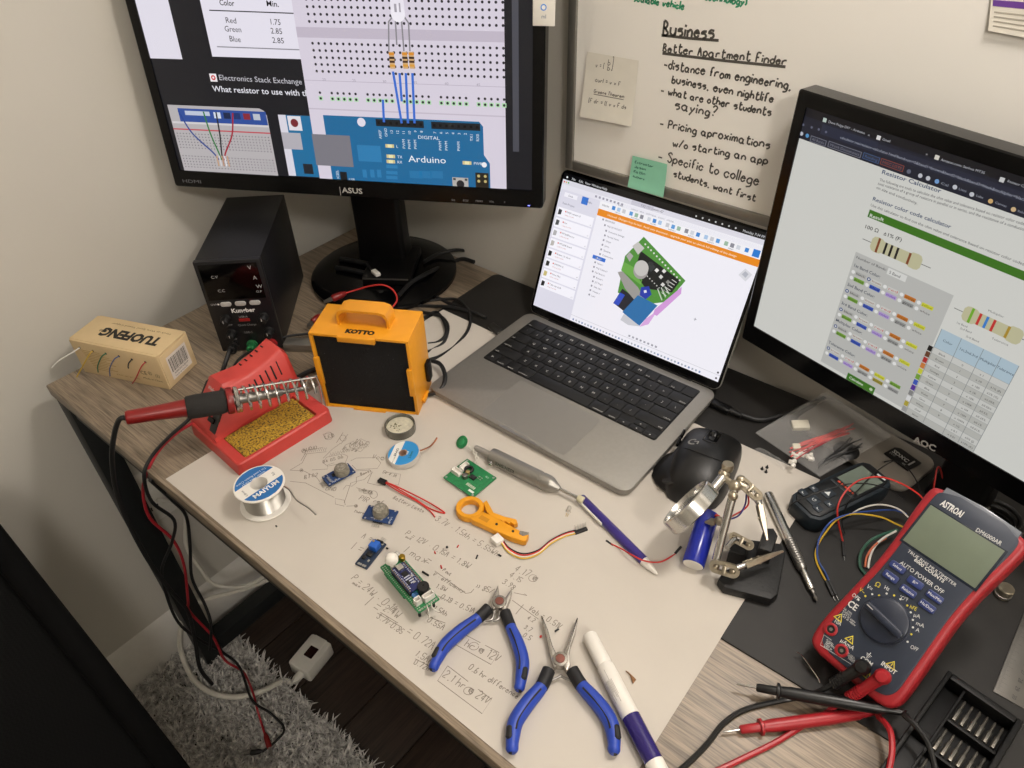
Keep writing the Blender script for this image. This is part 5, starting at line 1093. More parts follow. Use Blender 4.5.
t = thing('usb_c_plug', 'black plug pushed in the laptop right side', 'plug', at(712, 402, 8)); F = frame_z(at(735, 412, 8) - at(708, 399, 8)); MB().prism(rrect(13, 7.5, 3, 3), 0, 26, F, 1).build('body', m_satin, t); MB().lathe([(4.4, 26), (3, 42)], 12, F).build('strain_relief', m_rubber, t)
cable('black_cable', [at(728, 409, 8), at(744, 416, 7), at(762, 420, 6), at(785, 414, 6), at(805, 406, 6), at(825, 398, 6), at(845, 394, 6)], 3.0, m_cb, 'black charger cable running from the laptop right side toward the right monitor')
# ================================================================== small parts and tools on the paper
def reel(name, label, c0, tilt_axis, tilt, parts, cat, h0=PAPZ + .2):
    t = thing(name, label, cat, (c0.x, c0.y, h0)); t.rotation_euler = (R(tilt_axis[0] * tilt), R(tilt_axis[1] * tilt), 0); return t
m_wp = mat('white_reel_plastic', 'e6e2da', 0.4, var=0.02)
# solder reel
c0 = at(266, 503, PAPZ); t = thing('solder_reel', 'white reel of solder wire with a blue label standing near the desk edge', 'reel', (c0.x, c0.y, 1.2), 0)
HR = 33
for z0 in (0, HR - 2.4): MB().ring([(9.6, z0), (28, z0), (28.6, z0 + .6), (28.6, z0 + 1.8), (28, z0 + 2.4), (9.6, z0 + 2.4)], 44).build('flange', m_wp, t)
MB().ring([(9.6, 2.4), (12, 2.4), (12, HR - 2.4), (9.6, HR - 2.4)], 32).build('hub', m_wp, t)
q = MB(); pr = [(12.1, 2.6)] + [(22 + (1.0 if k % 2 else 0), 2.6 + k * .92) for k in range(31)] + [(12.1, HR - 2.6)]
q.ring(pr, 40).build('solder_wire', mat('solder', 'b4b1ab', 0.3, 0.95), t)
MB().tube([(-12, 22, 10), (0, 30, 14), (18, 38, 16), (36, 52, 20), (52, 62, 24)], .9, 6, 5, m=T(0, 0, 0, rz=-40)).build('wire_end', mat('solder', 'b4b1ab', 0.3, 0.95), t)
def ring_label(t, z, r0, r1, cols, words, ang, ms=1.0):
    c = Canvas(lambda u, v, zz: Vector((u, v, z + zz))); N = 56
    ca, sa = math.cos(R(ang)), math.sin(R(ang))
    def band(a): return abs(r1 * math.sin(a)) < r1 * .36
    for k in range(N):
        a, b = 2 * math.pi * k / N, 2 * math.pi * (k + 1) / N
        c.poly([(r * math.cos(x + R(ang)), r * math.sin(x + R(ang))) for r, x in ((r0, a), (r1, a), (r1, b), (r0, b))], cols[1], 1)
    def chord(y0, y1, col, n=10):
        for s_ in (1, -1):
            for i in range(n):
                ya, yb = y0 + (y1 - y0) * i / n, y0 + (y1 - y0) * (i + 1) / n
                def lim(y): return (math.sqrt(max(0, r0 * r0 - y * y)) if abs(y) < r0 else 0, math.sqrt(max(0, r1 * r1 - y * y)))
                (ia, oa), (ib, ob) = lim(ya), lim(yb)
                P = [(s_ * ia, ya), (s_ * oa, ya), (s_ * ob, yb), (s_ * ib, yb)]
                P = P if s_ > 0 else P[::-1]
                c.poly([(x * ca - y * sa, x * sa + y * ca) for x, y in P], col, 2)
    for y0, y1, col in cols[2]: chord(y0 * r1, y1 * r1, col)
    for s_, x, y, sz, col, rot, bd in words: c.text(s_, (x * ca - y * sa) * r1, (x * sa + y * ca) * r1, sz, col, 3, 'c', ang=ang + rot, bold=bd)
    c.build('paper_label', m_print, t)
_d = at(275.5, 476.6, 34) - at(240.3, 500, 34); SA = math.degrees(math.atan2(_d.y, _d.x))
ring_label(t, HR, 9.8, 26.5, ('', 'e4e0d8', ((.34, .985, '2469ab'), (-.985, -.34, '2469ab'))), (('MAIYUM', 0, -.64, 8.6, 'e8e8e6', 0, .03), ('Tin Lead Rosin Core', 0, .62, 4.6, 'd8dde6', 180, 0), ('Solder Wire 63/37', 0, .44, 4.0, 'd8dde6', 180, 0), ('0.8mm', -.68, -.05, 4.2, '4a4a4a', 90, 0), ('50g', .68, 0, 4.2, '4a4a4a', -90, 0)), SA)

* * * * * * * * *

= Set exercise =
From start to finish, output the listing exactly, but omit its pictures.

= Correct result =
Keep writing the Blender script for this image. This is part 5, starting at line 1093. More parts follow. Use Blender 4.5.
t = thing('usb_c_plug', 'black plug pushed in the laptop right side', 'plug', at(712, 402, 8)); F = frame_z(at(735, 412, 8) - at(708, 399, 8)); MB().prism(rrect(13, 7.5, 3, 3), 0, 26, F, 1).build('body', m_satin, t); MB().lathe([(4.4, 26), (3, 42)], 12, F).build('strain_relief', m_rubber, t)
cable('black_cable', [at(728, 409, 8), at(744, 416, 7), at(762, 420, 6), at(785, 414, 6), at(805, 406, 6), at(825, 398, 6), at(845, 394, 6)], 3.0, m_cb, 'black charger cable running from the laptop right side toward the right monitor')
# ================================================================== small parts and tools on the paper
def reel(name, label, c0, tilt_axis, tilt, parts, cat, h0=PAPZ + .2):
    t = thing(name, label, cat, (c0.x, c0.y, h0)); t.rotation_euler = (R(tilt_axis[0] * tilt), R(tilt_axis[1] * tilt), 0); return t
m_wp = mat('white_reel_plastic', 'e6e2da', 0.4, var=0.02)
# solder reel
c0 = at(266, 503, PAPZ); t = thing('solder_reel', 'white reel of solder wire with a blue label standing near the desk edge', 'reel', (c0.x, c0.y, 1.2), 0)
HR = 33
for z0 in (0, HR - 2.4): MB().ring([(9.6, z0), (28, z0), (28.6, z0 + .6), (28.6, z0 + 1.8), (28, z0 + 2.4), (9.6, z0 + 2.4)], 44).build('flange', m_wp, t)
MB().ring([(9.6, 2.4), (12, 2.4), (12, HR - 2.4), (9.6, HR - 2.4)], 32).build('hub', m_wp, t)
q = MB(); pr = [(12.1, 2.6)] + [(22 + (1.0 if k % 2 else 0), 2.6 + k * .92) for k in range(31)] + [(12.1, HR - 2.6)]
q.ring(pr, 40).build('solder_wire', mat('solder', 'b4b1ab', 0.3, 0.95), t)
MB().tube([(-12, 22, 10), (0, 30, 14), (18, 38, 16), (36, 52, 20), (52, 62, 24)], .9, 6, 5, m=T(0, 0, 0, rz=-40)).build('wire_end', mat('solder', 'b4b1ab', 0.3, 0.95), t)
def ring_label(t, z, r0, r1, cols, words, ang, ms=1.0):
    c = Canvas(lambda u, v, zz: Vector((u, v, z + zz))); N = 56
    ca, sa = math.cos(R(ang)), math.sin(R(ang))
    def band(a): return abs(r1 * math.sin(a)) < r1 * .36
    for k in range(N):
        a, b = 2 * math.pi * k / N, 2 * math.pi * (k + 1) / N
        c.poly([(r * math.cos(x + R(ang)), r * math.sin(x + R(ang))) for r, x in ((r0, a), (r1, a), (r1, b), (r0, b))], cols[1], 1)
    def chord(y0, y1, col, n=10):
        for s_ in (1, -1):
            for i in range(n):
                ya, yb = y0 + (y1 - y0) * i / n, y0 + (y1 - y0) * (i + 1) / n
                def lim(y): return (math.sqrt(max(0, r0 * r0 - y * y)) if abs(y) < r0 else 0, math.sqrt(max(0, r1 * r1 - y * y)))
                (ia, oa), (ib, ob) = lim(ya), lim(yb)
                P = [(s_ * ia, ya), (s_ * oa, ya), (s_ * ob, yb), (s_ * ib, yb)]
                P = P if s_ > 0 else P[::-1]
                c.poly([(x * ca - y * sa, x * sa + y * ca) for x, y in P], col, 2)
    for y0, y1, col in cols[2]: chord(y0 * r1, y1 * r1, col)
    for s_, x, y, sz, col, rot, bd in words: c.text(s_, (x * ca - y * sa) * r1, (x * sa + y * ca) * r1, sz, col, 3, 'c', ang=ang + rot, bold=bd)
    c.build('paper_label', m_print, t)
_d = at(275.5, 476.6, 34) - at(240.3, 500, 34); SA = math.degrees(math.atan2(_d.y, _d.x))
ring_label(t, HR, 9.8, 26.5, ('', 'e4e0d8', ((.34, .985, '2469ab'), (-.985, -.34, '2469ab'))), (('MAIYUM', 0, -.64, 8.6, 'e8e8e6', 0, .03), ('Tin Lead Rosin Core', 0, .62, 4.6, 'd8dde6', 180, 0), ('Solder Wire 63/37', 0, .44, 4.0, 'd8dde6', 180, 0), ('0.8mm', -.68, -.05, 4.2, '4a4a4a', 90, 0), ('50g', .68, 0, 4.2, '4a4a4a', -90, 0)), SA)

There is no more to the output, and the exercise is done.